Dilemmas regarding the life of information are becoming increasingly important in a society that is defined as “the information society”. Information transmission and literacy are essential concerns in establishing an ethical foundation that promotes fair, equitable, and responsible practices. Information ethics broadly examines issues related to ownership, access, privacy, security, and community.

Information technology affects common issues such as copyright protection, intellectual freedom, accountability, privacy, and security. Many of these issues are difficult or impossible to resolve due to fundamental tensions between Western moral philosophies (based on rules, democracy, individual rights, and personal freedoms) and the traditional Eastern cultures (based on relationships, hierarchy, collective responsibilities, and social harmony).[3] The multi-faceted dispute between Google and the government of the People’s Republic of China reflects some of these fundamental tensions.
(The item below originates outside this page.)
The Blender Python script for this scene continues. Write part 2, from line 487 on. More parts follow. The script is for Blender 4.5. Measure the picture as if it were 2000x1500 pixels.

Professional codes offer a basis for making ethical decisions and applying ethical solutions to situations involving information provision and use which reflect an organization’s commitment to responsible information service. Evolving information formats and needs require continual reconsideration of ethical principles and how these codes are applied. Considerations regarding information ethics influence “personal decisions, professional practice, and public policy”.[4] Therefore, ethical analysis must provide a framework to take into consideration “many, diverse domains” (ibid.) regarding how information is distributed.

The main, peer-reviewed, academic journals reporting on information ethics are the Journal of the Association for Information Systems, the flagship publication of theAssociation for Information Systems, and Ethics and Information Technology, published by Springer.